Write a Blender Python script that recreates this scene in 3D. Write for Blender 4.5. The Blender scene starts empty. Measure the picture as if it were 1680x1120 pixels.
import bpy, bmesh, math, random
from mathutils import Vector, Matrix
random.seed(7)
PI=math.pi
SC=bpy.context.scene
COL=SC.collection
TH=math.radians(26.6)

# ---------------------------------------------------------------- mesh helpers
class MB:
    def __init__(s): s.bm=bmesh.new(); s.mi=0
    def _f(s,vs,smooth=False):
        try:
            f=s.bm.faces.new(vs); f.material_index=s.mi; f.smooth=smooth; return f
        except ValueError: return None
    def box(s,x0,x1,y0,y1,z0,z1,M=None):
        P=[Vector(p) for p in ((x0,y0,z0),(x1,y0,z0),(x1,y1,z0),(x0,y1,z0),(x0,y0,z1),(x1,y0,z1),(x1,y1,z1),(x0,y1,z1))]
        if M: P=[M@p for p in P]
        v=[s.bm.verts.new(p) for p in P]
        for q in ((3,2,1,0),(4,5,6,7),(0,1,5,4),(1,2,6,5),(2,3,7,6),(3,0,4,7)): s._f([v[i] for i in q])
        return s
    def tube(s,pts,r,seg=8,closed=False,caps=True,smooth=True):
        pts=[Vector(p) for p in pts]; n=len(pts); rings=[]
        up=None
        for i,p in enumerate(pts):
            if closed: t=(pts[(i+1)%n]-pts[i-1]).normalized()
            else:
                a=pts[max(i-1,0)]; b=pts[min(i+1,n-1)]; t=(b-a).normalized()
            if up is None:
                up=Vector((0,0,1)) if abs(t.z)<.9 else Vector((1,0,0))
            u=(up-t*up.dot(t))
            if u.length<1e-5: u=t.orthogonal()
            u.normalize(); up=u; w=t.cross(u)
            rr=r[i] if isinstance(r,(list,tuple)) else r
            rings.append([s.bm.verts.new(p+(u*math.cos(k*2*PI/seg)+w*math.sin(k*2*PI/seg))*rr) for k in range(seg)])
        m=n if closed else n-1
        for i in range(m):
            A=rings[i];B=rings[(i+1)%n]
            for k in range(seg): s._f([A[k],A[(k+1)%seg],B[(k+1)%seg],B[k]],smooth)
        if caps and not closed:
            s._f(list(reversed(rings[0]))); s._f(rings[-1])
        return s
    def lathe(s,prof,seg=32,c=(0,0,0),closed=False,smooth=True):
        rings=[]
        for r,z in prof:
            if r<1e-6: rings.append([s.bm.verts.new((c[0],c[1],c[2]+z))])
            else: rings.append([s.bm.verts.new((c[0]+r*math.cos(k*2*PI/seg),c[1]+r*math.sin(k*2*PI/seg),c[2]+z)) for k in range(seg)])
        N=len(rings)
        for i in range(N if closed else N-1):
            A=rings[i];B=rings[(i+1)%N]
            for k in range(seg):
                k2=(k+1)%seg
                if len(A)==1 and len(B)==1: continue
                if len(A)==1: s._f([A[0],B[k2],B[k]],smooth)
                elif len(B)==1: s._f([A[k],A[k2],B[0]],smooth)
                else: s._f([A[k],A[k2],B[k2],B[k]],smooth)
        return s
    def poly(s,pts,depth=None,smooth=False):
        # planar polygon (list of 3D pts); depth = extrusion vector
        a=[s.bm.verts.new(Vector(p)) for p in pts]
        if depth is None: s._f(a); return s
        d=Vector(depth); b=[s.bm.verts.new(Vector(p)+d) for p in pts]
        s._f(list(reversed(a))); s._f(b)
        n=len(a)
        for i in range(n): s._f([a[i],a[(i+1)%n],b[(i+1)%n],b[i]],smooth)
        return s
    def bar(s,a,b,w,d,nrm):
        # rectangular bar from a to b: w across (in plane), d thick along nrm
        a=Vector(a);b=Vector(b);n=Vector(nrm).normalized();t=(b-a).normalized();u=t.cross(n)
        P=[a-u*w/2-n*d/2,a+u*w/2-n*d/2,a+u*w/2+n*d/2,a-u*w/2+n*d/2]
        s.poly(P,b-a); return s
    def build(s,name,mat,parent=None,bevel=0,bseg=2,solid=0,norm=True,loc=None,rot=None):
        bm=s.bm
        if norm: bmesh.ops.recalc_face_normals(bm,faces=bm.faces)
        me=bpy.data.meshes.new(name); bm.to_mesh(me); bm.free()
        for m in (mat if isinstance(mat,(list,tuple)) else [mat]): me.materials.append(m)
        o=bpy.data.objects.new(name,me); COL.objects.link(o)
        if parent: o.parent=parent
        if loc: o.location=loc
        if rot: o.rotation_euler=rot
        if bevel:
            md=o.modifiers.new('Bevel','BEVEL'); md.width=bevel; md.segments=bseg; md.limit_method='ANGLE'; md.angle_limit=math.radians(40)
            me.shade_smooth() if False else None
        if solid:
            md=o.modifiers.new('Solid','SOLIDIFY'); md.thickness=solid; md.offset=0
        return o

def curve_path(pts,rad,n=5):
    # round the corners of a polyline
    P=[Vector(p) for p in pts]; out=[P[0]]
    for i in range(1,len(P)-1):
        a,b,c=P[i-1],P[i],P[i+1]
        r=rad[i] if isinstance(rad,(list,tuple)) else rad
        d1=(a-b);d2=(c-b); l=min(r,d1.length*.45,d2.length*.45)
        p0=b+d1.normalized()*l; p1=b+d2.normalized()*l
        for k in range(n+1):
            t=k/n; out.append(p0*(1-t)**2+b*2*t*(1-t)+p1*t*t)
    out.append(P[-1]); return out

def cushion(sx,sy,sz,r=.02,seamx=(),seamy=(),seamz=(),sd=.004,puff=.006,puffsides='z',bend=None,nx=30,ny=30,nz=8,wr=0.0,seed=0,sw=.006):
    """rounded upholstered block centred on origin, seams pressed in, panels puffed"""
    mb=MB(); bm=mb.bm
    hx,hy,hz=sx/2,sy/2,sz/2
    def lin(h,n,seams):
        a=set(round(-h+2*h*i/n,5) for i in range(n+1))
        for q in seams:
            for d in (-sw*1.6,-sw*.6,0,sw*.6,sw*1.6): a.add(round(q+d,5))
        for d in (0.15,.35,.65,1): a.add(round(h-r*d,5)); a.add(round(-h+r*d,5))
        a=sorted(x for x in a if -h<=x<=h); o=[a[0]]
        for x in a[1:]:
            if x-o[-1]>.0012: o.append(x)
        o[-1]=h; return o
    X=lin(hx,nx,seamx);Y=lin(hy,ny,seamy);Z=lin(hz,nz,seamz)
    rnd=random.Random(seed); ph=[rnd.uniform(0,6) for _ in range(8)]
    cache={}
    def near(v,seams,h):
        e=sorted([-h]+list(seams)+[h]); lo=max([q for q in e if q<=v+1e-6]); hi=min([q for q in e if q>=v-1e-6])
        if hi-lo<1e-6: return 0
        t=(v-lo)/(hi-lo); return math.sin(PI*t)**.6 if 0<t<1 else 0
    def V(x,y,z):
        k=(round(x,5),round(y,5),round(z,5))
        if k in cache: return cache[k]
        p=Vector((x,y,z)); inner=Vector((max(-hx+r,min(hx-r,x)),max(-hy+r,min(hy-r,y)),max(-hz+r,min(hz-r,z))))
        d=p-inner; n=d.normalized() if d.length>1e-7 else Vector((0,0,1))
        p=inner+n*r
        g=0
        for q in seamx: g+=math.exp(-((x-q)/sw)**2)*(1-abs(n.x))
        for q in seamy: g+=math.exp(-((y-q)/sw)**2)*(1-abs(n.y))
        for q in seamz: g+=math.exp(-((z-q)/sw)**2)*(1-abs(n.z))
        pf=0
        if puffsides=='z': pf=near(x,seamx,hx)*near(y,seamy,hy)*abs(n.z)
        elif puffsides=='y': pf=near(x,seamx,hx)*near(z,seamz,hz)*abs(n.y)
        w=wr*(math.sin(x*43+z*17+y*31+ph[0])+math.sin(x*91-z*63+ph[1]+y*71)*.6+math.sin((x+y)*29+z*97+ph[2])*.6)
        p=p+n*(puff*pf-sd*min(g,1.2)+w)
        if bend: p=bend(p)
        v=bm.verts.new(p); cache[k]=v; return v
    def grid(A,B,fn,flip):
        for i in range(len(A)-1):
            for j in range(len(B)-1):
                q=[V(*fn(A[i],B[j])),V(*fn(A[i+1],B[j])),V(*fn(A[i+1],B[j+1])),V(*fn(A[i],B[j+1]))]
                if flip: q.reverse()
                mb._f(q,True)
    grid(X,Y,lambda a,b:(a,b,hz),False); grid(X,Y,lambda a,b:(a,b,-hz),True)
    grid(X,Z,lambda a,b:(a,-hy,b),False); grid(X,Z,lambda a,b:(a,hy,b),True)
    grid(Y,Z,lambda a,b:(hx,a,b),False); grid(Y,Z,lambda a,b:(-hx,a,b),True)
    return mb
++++
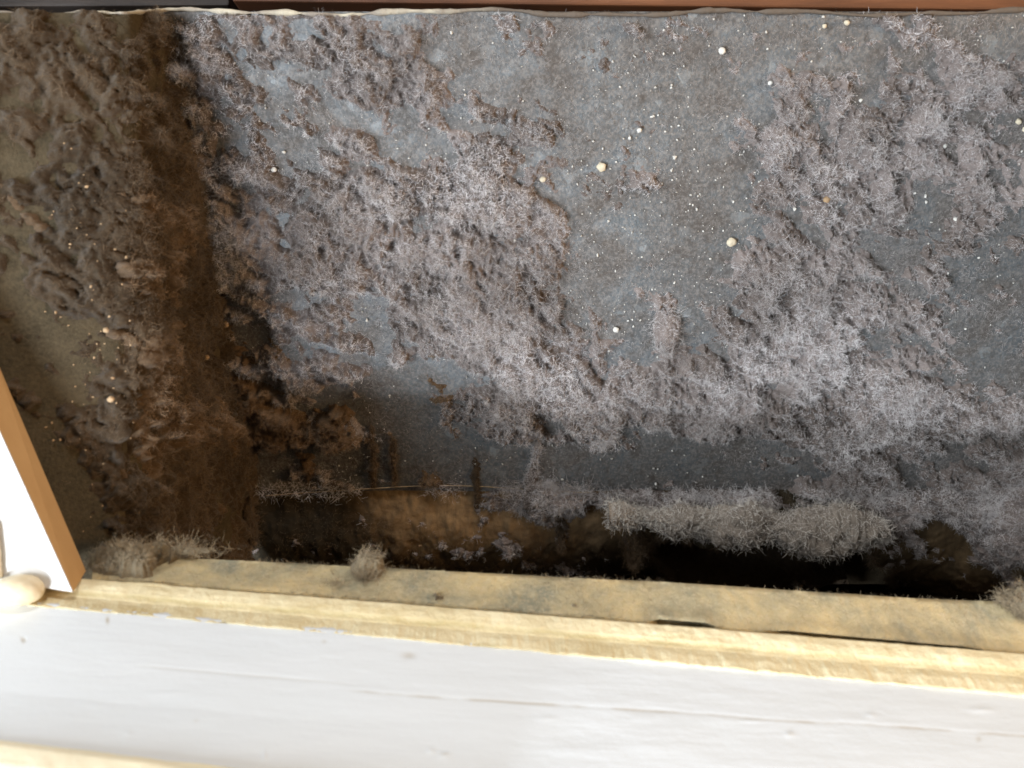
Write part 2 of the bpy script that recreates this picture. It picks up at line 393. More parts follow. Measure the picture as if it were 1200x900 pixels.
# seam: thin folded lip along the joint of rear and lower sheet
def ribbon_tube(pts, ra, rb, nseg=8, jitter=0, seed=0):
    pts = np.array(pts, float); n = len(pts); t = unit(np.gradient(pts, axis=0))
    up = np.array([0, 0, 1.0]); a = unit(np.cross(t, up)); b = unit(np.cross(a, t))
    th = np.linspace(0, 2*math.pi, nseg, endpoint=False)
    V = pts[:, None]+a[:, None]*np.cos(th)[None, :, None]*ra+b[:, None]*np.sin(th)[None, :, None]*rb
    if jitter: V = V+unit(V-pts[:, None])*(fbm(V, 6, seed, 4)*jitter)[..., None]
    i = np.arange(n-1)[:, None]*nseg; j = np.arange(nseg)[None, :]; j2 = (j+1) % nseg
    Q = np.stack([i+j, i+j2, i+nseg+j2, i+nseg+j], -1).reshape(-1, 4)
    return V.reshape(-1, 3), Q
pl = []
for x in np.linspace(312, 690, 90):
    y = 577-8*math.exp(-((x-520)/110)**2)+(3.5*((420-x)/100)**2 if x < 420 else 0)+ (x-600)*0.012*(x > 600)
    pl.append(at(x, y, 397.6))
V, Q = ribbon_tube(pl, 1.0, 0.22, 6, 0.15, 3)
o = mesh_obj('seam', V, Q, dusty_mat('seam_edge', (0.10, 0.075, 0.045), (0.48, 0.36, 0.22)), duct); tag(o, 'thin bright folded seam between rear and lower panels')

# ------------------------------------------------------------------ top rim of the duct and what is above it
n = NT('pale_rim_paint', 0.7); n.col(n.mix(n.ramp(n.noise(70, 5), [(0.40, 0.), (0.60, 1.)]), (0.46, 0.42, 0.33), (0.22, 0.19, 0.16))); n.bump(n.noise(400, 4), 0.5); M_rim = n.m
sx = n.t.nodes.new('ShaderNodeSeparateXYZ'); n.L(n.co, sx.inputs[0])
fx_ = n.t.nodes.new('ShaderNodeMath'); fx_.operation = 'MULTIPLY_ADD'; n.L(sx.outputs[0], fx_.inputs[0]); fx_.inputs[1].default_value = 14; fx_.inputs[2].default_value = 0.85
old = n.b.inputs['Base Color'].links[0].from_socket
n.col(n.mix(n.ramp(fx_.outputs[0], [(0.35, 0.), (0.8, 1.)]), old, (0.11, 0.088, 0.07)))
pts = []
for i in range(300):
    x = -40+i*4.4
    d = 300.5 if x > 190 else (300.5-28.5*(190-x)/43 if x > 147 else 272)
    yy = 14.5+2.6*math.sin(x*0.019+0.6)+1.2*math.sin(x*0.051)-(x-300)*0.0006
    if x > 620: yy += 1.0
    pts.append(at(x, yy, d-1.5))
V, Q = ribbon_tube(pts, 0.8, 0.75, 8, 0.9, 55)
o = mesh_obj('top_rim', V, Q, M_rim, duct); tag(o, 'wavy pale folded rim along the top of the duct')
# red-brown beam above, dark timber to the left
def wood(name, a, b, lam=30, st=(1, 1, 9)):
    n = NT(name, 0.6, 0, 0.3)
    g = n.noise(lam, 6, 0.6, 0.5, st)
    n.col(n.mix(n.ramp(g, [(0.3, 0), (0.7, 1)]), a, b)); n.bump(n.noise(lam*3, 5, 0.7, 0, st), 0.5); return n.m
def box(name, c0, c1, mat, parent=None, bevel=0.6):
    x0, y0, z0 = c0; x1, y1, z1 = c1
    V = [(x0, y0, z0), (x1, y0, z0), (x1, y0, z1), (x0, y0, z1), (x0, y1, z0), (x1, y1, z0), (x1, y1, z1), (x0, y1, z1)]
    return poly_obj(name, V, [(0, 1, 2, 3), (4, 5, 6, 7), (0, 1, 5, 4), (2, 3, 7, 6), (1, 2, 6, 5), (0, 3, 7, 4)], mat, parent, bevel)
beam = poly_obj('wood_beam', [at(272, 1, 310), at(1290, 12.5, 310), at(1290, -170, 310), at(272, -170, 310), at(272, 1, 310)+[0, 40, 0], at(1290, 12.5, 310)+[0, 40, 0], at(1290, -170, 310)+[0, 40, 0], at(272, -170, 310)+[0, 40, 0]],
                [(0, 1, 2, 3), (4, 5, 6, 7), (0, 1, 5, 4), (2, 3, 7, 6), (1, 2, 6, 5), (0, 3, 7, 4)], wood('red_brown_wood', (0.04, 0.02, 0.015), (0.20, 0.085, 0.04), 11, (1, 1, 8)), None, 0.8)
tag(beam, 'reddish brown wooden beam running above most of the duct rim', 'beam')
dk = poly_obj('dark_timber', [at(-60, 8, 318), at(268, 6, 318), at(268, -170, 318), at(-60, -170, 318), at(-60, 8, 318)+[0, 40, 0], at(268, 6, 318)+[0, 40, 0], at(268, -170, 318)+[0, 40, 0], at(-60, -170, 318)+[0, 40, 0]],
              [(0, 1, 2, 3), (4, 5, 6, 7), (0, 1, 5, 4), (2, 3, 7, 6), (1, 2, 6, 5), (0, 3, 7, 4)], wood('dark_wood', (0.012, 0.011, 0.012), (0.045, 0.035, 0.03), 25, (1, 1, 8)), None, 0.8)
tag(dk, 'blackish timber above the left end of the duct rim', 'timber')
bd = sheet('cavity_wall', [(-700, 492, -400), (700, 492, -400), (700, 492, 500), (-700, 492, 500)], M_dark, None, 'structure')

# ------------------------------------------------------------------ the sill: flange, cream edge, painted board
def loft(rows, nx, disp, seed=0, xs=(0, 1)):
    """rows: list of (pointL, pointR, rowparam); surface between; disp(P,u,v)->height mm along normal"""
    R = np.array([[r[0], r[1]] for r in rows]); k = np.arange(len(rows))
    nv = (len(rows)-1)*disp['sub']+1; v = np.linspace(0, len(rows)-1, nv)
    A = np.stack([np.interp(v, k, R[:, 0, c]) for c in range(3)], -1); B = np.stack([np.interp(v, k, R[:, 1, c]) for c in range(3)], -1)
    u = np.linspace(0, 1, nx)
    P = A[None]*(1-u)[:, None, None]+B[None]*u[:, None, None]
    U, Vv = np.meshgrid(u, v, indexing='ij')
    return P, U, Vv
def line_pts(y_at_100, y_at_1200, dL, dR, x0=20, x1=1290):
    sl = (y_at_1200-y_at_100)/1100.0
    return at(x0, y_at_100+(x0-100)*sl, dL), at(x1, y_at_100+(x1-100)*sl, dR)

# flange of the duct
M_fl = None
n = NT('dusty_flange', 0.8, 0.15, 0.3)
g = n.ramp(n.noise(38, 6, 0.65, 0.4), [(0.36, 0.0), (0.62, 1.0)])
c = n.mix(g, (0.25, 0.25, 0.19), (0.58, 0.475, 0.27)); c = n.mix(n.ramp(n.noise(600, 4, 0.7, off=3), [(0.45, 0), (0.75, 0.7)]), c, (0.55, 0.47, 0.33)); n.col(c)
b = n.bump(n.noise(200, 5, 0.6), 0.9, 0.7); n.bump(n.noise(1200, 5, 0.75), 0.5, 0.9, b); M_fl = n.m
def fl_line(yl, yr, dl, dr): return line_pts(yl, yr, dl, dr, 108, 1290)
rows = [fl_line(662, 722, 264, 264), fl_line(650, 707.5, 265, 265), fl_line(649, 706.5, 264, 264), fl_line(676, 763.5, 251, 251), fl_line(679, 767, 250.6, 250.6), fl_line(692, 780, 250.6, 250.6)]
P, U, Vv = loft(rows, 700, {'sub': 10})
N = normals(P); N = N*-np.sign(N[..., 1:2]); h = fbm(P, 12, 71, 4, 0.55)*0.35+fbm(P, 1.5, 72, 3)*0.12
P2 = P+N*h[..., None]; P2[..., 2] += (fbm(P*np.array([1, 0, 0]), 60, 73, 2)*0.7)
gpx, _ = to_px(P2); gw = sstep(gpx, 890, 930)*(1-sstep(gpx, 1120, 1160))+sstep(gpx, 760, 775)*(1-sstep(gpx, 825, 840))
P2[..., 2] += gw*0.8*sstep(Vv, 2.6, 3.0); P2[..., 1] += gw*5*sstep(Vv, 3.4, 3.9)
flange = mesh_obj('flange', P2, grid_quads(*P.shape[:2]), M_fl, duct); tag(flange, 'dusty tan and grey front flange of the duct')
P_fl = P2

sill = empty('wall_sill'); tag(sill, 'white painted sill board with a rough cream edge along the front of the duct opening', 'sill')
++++
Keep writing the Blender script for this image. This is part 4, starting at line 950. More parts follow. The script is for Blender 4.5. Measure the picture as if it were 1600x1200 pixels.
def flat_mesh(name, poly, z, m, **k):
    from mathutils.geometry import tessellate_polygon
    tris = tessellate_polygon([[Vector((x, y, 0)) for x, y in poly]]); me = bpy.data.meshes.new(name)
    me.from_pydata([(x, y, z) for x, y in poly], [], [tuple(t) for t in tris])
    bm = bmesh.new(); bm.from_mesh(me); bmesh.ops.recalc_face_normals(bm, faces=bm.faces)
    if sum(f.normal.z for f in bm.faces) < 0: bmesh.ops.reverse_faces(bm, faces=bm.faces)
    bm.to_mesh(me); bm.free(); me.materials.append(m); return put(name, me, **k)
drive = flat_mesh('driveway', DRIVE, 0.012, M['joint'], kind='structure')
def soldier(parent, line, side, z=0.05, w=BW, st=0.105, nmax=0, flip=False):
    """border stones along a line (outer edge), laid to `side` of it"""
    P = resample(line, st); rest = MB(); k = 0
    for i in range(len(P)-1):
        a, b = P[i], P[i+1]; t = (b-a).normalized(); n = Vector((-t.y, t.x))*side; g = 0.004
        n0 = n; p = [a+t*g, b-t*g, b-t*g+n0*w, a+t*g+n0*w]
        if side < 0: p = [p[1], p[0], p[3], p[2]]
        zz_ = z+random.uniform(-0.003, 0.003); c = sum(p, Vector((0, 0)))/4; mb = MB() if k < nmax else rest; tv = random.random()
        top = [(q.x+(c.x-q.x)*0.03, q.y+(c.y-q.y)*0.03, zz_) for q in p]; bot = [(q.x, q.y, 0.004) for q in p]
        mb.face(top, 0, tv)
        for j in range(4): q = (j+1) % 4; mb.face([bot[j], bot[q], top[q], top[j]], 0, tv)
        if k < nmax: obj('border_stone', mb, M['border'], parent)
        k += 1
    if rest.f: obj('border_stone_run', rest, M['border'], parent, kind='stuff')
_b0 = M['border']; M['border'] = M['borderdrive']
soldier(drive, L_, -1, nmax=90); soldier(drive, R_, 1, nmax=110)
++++
STATED TASK
Take the lines from the line with "Write a Blender" through the line with "TH=math.radians(26.6)", both ends included, and give them again exactly, with nothing else.

WORKED SOLUTION
Write a Blender Python script that recreates this scene in 3D. Write for Blender 4.5. The Blender scene starts empty. Measure the picture as if it were 1680x1120 pixels.
import bpy, bmesh, math, random
from mathutils import Vector, Matrix
random.seed(7)
PI=math.pi
SC=bpy.context.scene
COL=SC.collection
TH=math.radians(26.6)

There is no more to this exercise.